Linux LVM thin pools and volumes initially seem to be a great way maximize the use of hard drive space by using only the space that is actually allocated to files. There is a major fly in the ointment though. Thin pools cannot be reduced in size.

With normal (thick) LVM volumes one creates a volume of certain size, and that space is not available for use by any other volume. With a thin pool you create a wrapper volume (called a pool), for which you set a maximum size, however that space is not ‘set aside’ but remains available for creating other volumes. When you create a thin volume inside the pool, you again set a maximum size, and again the space is still available for use elsewhere.

Of course once you put actual data in the thin volume (and therefore pool) the space that is actually being used is no longer available for use elsewhere. (And once allocated the space is always allocated, even if zeroed, when using ‘spinning’ disks). If you have created maximum greater than the actual size of storage, this is known as ‘over-provisioning’. This means that if all volumes we used to their maximum you would get an ‘out of space’ condition before the full size of all the volumes was reached.

With a thick volume, volumes for which one is not using the full size, and if the filesystem one is using supports shrinking, then one can shrink the filesystem, and then reduce the LVM logical volume to the new size. With thin volumes resizing a volume does not necessarily work (one may end up with a warning that the volume maps a larger size than is allocated). In addition even if one shrinks the volumes in a thin pool one cannot shrink the pool itself.

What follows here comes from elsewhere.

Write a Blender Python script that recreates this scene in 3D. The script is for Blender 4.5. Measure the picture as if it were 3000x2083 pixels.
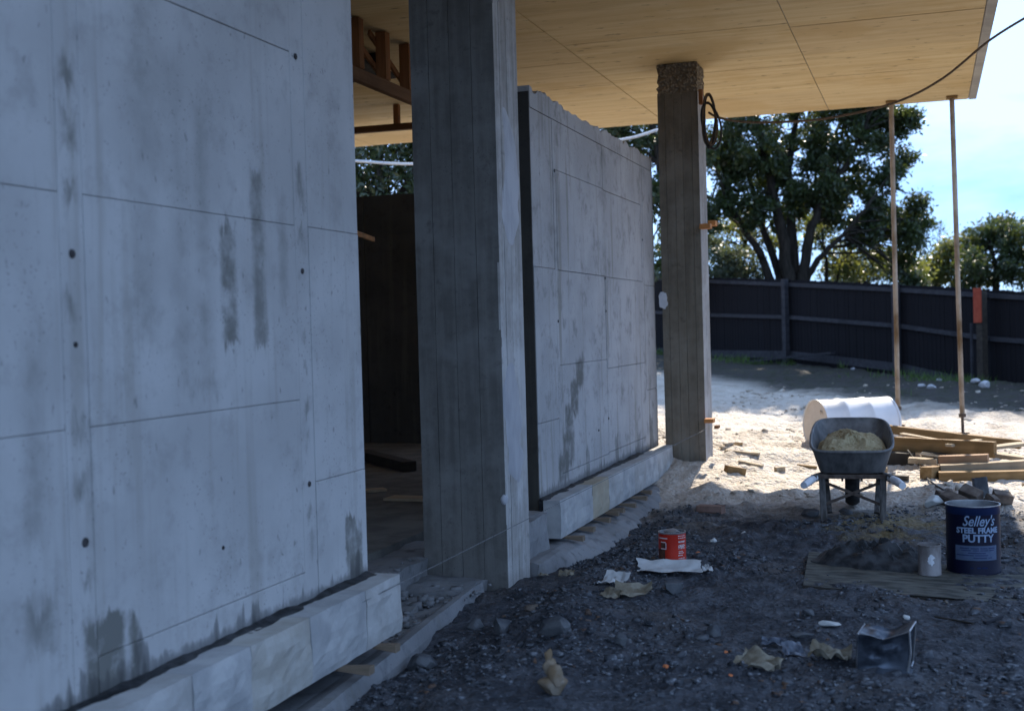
import bpy, bmesh, math, random
import numpy as np
from mathutils import Vector, Matrix

# ------------------------------------------------------------------ camera, sky, sun, exposure
S = bpy.context.scene
for o in list(bpy.data.objects): bpy.data.objects.remove(o)
rng = np.random.default_rng(7); random.seed(7)
PW, PH, FPX = 3000.0, 2083.0, 3700.0
YAW, PITCH, ROLL = .318, .0205, .027
CAM = np.array([0, 0, 1.5])
_f = np.array([-math.sin(YAW)*math.cos(PITCH), math.cos(YAW)*math.cos(PITCH), -math.sin(PITCH)])
_R = np.array([math.cos(YAW), math.sin(YAW), 0.]); _U = np.cross(_R, _f)
_r = math.cos(ROLL)*_R - math.sin(ROLL)*_U; _u = math.sin(ROLL)*_R + math.cos(ROLL)*_U
cd = bpy.data.cameras.new('camera'); cam = bpy.data.objects.new('camera', cd); S.collection.objects.link(cam)
cam.matrix_world = Matrix(((_r[0], _u[0], -_f[0], CAM[0]), (_r[1], _u[1], -_f[1], CAM[1]), (_r[2], _u[2], -_f[2], CAM[2]), (0, 0, 0, 1)))
cd.sensor_width = 36; cd.lens = 36*FPX/PW; cd.clip_end = 3000; cd.clip_start = .05
cd.dof.use_dof = True; cd.dof.focus_distance = 8.2; cd.dof.aperture_fstop = 2.6
S.camera = cam

SUN_EL, SUN_AZ = math.radians(42), math.radians(0)      # azimuth from +Y towards +X
wd = bpy.data.worlds.new('World'); S.world = wd; wd.use_nodes = True
wn = wd.node_tree; wn.nodes.clear()
out = wn.nodes.new('ShaderNodeOutputWorld'); bg = wn.nodes.new('ShaderNodeBackground'); sky = wn.nodes.new('ShaderNodeTexSky')
sky.sky_type = 'NISHITA'; sky.sun_disc = False; sky.sun_elevation = SUN_EL; sky.sun_rotation = SUN_AZ
sky.altitude = 1500; sky.air_density = 1.0; sky.dust_density = .7; sky.ozone_density = 5.0
tc = wn.nodes.new('ShaderNodeTexCoord'); mp = wn.nodes.new('ShaderNodeMapping'); mp.inputs['Scale'].default_value = (1, 1, 3.2)
cn = wn.nodes.new('ShaderNodeTexNoise'); cn.inputs['Scale'].default_value = 2.3; cn.inputs['Detail'].default_value = 9; cn.inputs['Roughness'].default_value = .58
cr = wn.nodes.new('ShaderNodeValToRGB'); cr.color_ramp.elements[0].position = .30; cr.color_ramp.elements[1].position = .54
cm = wn.nodes.new('ShaderNodeMix'); cm.data_type = 'RGBA'; cm.inputs['B'].default_value = (18, 18, 18.5, 1)
wn.links.new(tc.outputs['Generated'], mp.inputs['Vector']); wn.links.new(mp.outputs[0], cn.inputs['Vector']); wn.links.new(cn.outputs['Fac'], cr.inputs['Fac'])
cf = wn.nodes.new('ShaderNodeMath'); cf.operation = 'MULTIPLY'; cf.inputs[1].default_value = .75
wn.links.new(cr.outputs['Color'], cf.inputs[0]); wn.links.new(cf.outputs[0], cm.inputs['Factor'])
wn.links.new(sky.outputs[0], cm.inputs['A']); tm = wn.nodes.new('ShaderNodeMix'); tm.data_type = 'RGBA'; tm.blend_type = 'MULTIPLY'; tm.inputs['Factor'].default_value = 1; tm.inputs['B'].default_value = (.54, .80, 1.24, 1)
wn.links.new(cm.outputs['Result'], tm.inputs['A']); wn.links.new(tm.outputs['Result'], bg.inputs['Color'])
bg.inputs['Strength'].default_value = .056; wn.links.new(bg.outputs[0], out.inputs['Surface'])
sl = bpy.data.lights.new('sun', 'SUN'); sl.energy = 5.0; sl.angle = math.radians(.5); sl.color = (1, .90, .76)
so = bpy.data.objects.new('sun', sl); S.collection.objects.link(so)
sd = Vector((math.sin(SUN_AZ)*math.cos(SUN_EL), math.cos(SUN_AZ)*math.cos(SUN_EL), math.sin(SUN_EL)))
so.rotation_euler = sd.to_track_quat('Z', 'Y').to_euler(); so.location = (0, 40, 40)
S.view_settings.view_transform = 'Standard'; S.view_settings.look = 'None'; S.view_settings.gamma = 1
S.view_settings.use_curve_mapping = False; S.view_settings.exposure = 1.05
S.render.engine = 'CYCLES'
S.cycles.max_bounces = 8; S.cycles.diffuse_bounces = 5

# ------------------------------------------------------------------ helpers
def ray(x, y): return _f + (x-PW/2)/FPX*_r - (y-PH/2)/FPX*_u
def at(x, y, X=None, Y=None, Z=None, D=None):
    d = ray(x, y)
    t = (X-CAM[0])/d[0] if X is not None else (Y-CAM[1])/d[1] if Y is not None else (Z-CAM[2])/d[2] if Z is not None else D
    return CAM + t*d

def vnoise(x, y, seed):
    xi = np.floor(x).astype(np.int64); yi = np.floor(y).astype(np.int64); xf = x-xi; yf = y-yi
    def h(a, b):
        n = (a*374761393 + b*668265263 + seed*974711) & 0xffffffff
        n = ((n ^ (n >> 13))*1274126177) & 0xffffffff
        return ((n ^ (n >> 16)) & 0xffff)/65535.0
    u = xf*xf*(3-2*xf); v = yf*yf*(3-2*yf)
    return (h(xi, yi)*(1-u)+h(xi+1, yi)*u)*(1-v) + (h(xi, yi+1)*(1-u)+h(xi+1, yi+1)*u)*v
def fbm(x, y, sc, octv=4, seed=1, rough=.5):
    x = np.asarray(x, float); y = np.asarray(y, float); s = 0; a = 1; t = 0
    for i in range(octv):
        s = s + a*(vnoise(x*sc, y*sc, seed+i*17)-.5); t += a; a *= rough; sc *= 2.03
    return s/t*2
def sst(a, b, x): t = np.clip((x-a)/(b-a), 0, 1); return t*t*(3-2*t)

def ground_z(x, y, fine=True):
    x = np.asarray(x, float); y = np.asarray(y, float)
    xc = np.clip(x, -9, 3)
    z = np.interp(y, [-500, 11, 15.3, 20, 24, 30, 40, 60], [0, .02, .2, .34, .42, .55, .6, .6])
    z = z + np.interp(y, [11, 20, 24, 30], [0, .02, .05, .06])*(-xc)*.6
    z = z + .14*sst(-.6, -2.2, x)*sst(10, 11.8, y)*(1-sst(13, 15.5, y))
    # rubble banked up along the footings and at the foot of the pillars
    z = z + .05*np.exp(-((x+1.75)/.35)**2)*sst(3, 5.5, y)*(1-sst(7.0, 8.2, y))
    z = z + .04*np.exp(-((x+1.75)**2+(y-6.35)**2)/.16)
    z = z + .10*np.exp(-((x-.25)**2+(y-10.75)**2)/.25)
    z = z - .03*np.exp(-((x+1.35)**2+(y-7.15)**2)/.1)
    z = z - .05*sst(-1.8, -2.1, x)*(1-sst(11.2, 12, y))
    inside = sst(-2.9, -3.3, x)*(1-sst(13, 14, y)); z = z*(1-inside) - .25*inside
    if fine:
        a = np.where(y < 10, 1.0, 1.6)
        z = z + a*(.045*fbm(x, y, 1.3, 3, 3) + .036*fbm(x, y, 5, 5, 9, .68))*(1-inside)
        near = (1-sst(9.5, 11, y))
        ridge = np.abs(fbm(x, y, 9, 3, 31))
        z = z + near*(1-inside)*(.075*ridge*np.clip(.4+fbm(x, y, 1.1, 2, 5)*1.5, 0, 1.3))
        rut = sst(10.5, 13, y)*(1-sst(24, 27, y))
        z = z + rut*.09*np.clip(fbm(x*.35, y*1.1, 2.2, 4, 44, .6), -.2, 1)
    return z
def gz(x, y): return float(ground_z(np.array([x]), np.array([y]))[0])
def on_ground(px, py, dz=0):
    z = 0.
    for i in range(14):
        p = at(px, py, Z=z); z = .5*z+.5*gz(p[0], p[1])
    p = at(px, py, Z=z); return Vector((p[0], p[1], gz(p[0], p[1])+dz))

class MB:
    def __init__(s): s.v = []; s.f = []
    def add(s, v, f):
        n = len(s.v); s.v += [tuple(map(float, p)) for p in v]; s.f += [tuple(int(i)+n for i in q) for q in f]; return s
    def box(s, a, b, m=None):
        (x0, y0, z0), (x1, y1, z1) = a, b
        v = [(x0, y0, z0), (x1, y0, z0), (x1, y1, z0), (x0, y1, z0), (x0, y0, z1), (x1, y0, z1), (x1, y1, z1), (x0, y1, z1)]
        if m is not None: v = [m @ Vector(p) for p in v]
        return s.add(v, [(0, 3, 2, 1), (4, 5, 6, 7), (0, 1, 5, 4), (1, 2, 6, 5), (2, 3, 7, 6), (3, 0, 4, 7)])
    def bar(s, p, q, w, h, up=(0, 0, 1), ext=0):
        p = Vector(p); q = Vector(q); d = (q-p).normalized(); p = p-d*ext; q = q+d*ext
        sx = d.cross(Vector(up)).normalized(); sz = sx.cross(d).normalized()
        v = []
        for c in (p, q):
            for a, b in ((-1, -1), (1, -1), (1, 1), (-1, 1)): v.append(c+sx*a*w/2+sz*b*h/2)
        return s.add(v, [(3, 2, 1, 0), (4, 5, 6, 7), (0, 1, 5, 4), (1, 2, 6, 5), (2, 3, 7, 6), (3, 0, 4, 7)])
    def tube(s, pts, rad, n=10, cap=True):
        pts = [Vector(p) for p in pts]; rad = [rad]*len(pts) if not hasattr(rad, '__len__') else rad
        V = []; F = []; ref = None
        for i, p in enumerate(pts):
            d = (pts[min(i+1, len(pts)-1)]-pts[max(i-1, 0)]).normalized()
            if ref is None: ref = d.orthogonal().normalized()
            ref = (ref-d*ref.dot(d)).normalized(); b = d.cross(ref)
            for k in range(n):
                a = 2*math.pi*k/n; V.append(p+(ref*math.cos(a)+b*math.sin(a))*rad[i])
        for i in range(len(pts)-1):
            for k in range(n):
                F.append((i*n+k, i*n+(k+1) % n, (i+1)*n+(k+1) % n, (i+1)*n+k))
        if cap: F.append(tuple(range(n))[::-1]); F.append(tuple((len(pts)-1)*n+k for k in range(n)))
        return s.add(V, F)
    def lathe(s, prof, n=48, m=None, wob=0):
        V = []; F = []
        for i, (r, z) in enumerate(prof):
            for k in range(n):
                a = 2*math.pi*k/n; rr = r*(1+wob*math.sin(3*a+z*9)); v = Vector((rr*math.cos(a), rr*math.sin(a), z)); V.append(m @ v if m is not None else v)
        for i in range(len(prof)-1):
            for k in range(n): F.append((i*n+k, i*n+(k+1) % n, (i+1)*n+(k+1) % n, (i+1)*n+k))
        return s.add(V, F)
    def grid(s, P):          # P: array (nu, nv, 3)
        nu, nv = P.shape[:2]; F = []
        for i in range(nu-1):
            for j in range(nv-1): F.append((i*nv+j, (i+1)*nv+j, (i+1)*nv+j+1, i*nv+j+1))
        return s.add(P.reshape(-1, 3), F)
    def prism(s, poly, d):   # polygon (list of 3d points) extruded by vector d
        n = len(poly); d = Vector(d); V = [Vector(p) for p in poly]+[Vector(p)+d for p in poly]
        F = [tuple(range(n))[::-1], tuple(range(n, 2*n))]+[(i, (i+1) % n, n+(i+1) % n, n+i) for i in range(n)]
        return s.add(V, F)
    def build(s, name, m, parent=None, bevel=0, smooth=False, local=False, seg=1, fix=True):
        me = bpy.data.meshes.new(name); v = np.array(s.v)
        if local: off = np.zeros(3)
        elif parent is not None: off = wloc(parent)
        else: off = np.array([(v[:, 0].min()+v[:, 0].max())/2, (v[:, 1].min()+v[:, 1].max())/2, v[:, 2].min()])
        me.from_pydata([tuple(p) for p in v-off], [], s.f); me.update()
        if bevel or fix:
            bm = bmesh.new(); bm.from_mesh(me)
            if fix: bmesh.ops.recalc_face_normals(bm, faces=bm.faces[:])
            if bevel: bmesh.ops.bevel(bm, geom=bm.edges[:], offset=bevel, segments=seg, affect='EDGES', clamp_overlap=True)
            bm.to_mesh(me); bm.free()
        if smooth: me.polygons.foreach_set('use_smooth', [True]*len(me.polygons))
        if smooth == 'auto': me.set_sharp_from_angle(angle=math.radians(40))
        if m is not None: me.materials.append(m)
        o = bpy.data.objects.new(name, me); S.collection.objects.link(o)
        if parent is not None: o.parent = parent
        elif not local: o.location = off
        return o
def wloc(o):
    l = np.array(o.location); return l+wloc(o.parent) if o.parent else l
def tag(o, label, cat, group=None):
    o['label'] = label; o['category'] = cat
    if group: o['group'] = group
    return o
def thing(name, label, cat, loc=(0, 0, 0), rz=0, group=None):
    o = bpy.data.objects.new(name, None); S.collection.objects.link(o); o.location = [float(c) for c in loc]; o.rotation_euler = (0, 0, rz)
    return tag(o, label, cat, group)
def struct(o): o['kind'] = 'structure'; return o
def dup_mesh(src, name, parent, loc=(0, 0, 0), sc=(1, 1, 1), rot=(0, 0, 0)):
    o = src.copy(); o.name = name; S.collection.objects.link(o); o.parent = parent; o.location = loc; o.scale = sc; o.rotation_euler = rot; return o
def fast_mesh(name, V, F, m, parent=None, smooth=False):   # F: (n,k) int array
    me = bpy.data.meshes.new(name); k = F.shape[1]
    me.vertices.add(len(V)); me.vertices.foreach_set('co', V.astype(np.float32).ravel())
    me.loops.add(F.size); me.loops.foreach_set('vertex_index', F.astype(np.int32).ravel())
    me.polygons.add(len(F)); me.polygons.foreach_set('loop_start', np.arange(0, F.size, k, dtype=np.int32))
    me.update(calc_edges=True); me.validate()
    if smooth: me.polygons.foreach_set('use_smooth', [True]*len(me.polygons))
    me.materials.append(m); o = bpy.data.objects.new(name, me); S.collection.objects.link(o)
    if parent is not None: o.parent = parent
    return o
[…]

That’s rather a problem for flexible space management because it means that one can end up in a situation where the only way to rebalance the space used by the various volumes is to copy all the data from the existing volumes to other storage, remove the offending volume(s) and create volumes that fit your new reality.

Therefore, my recommendation is to not use thin pools and volumes unless you have a specific application or use case for which it will work for you.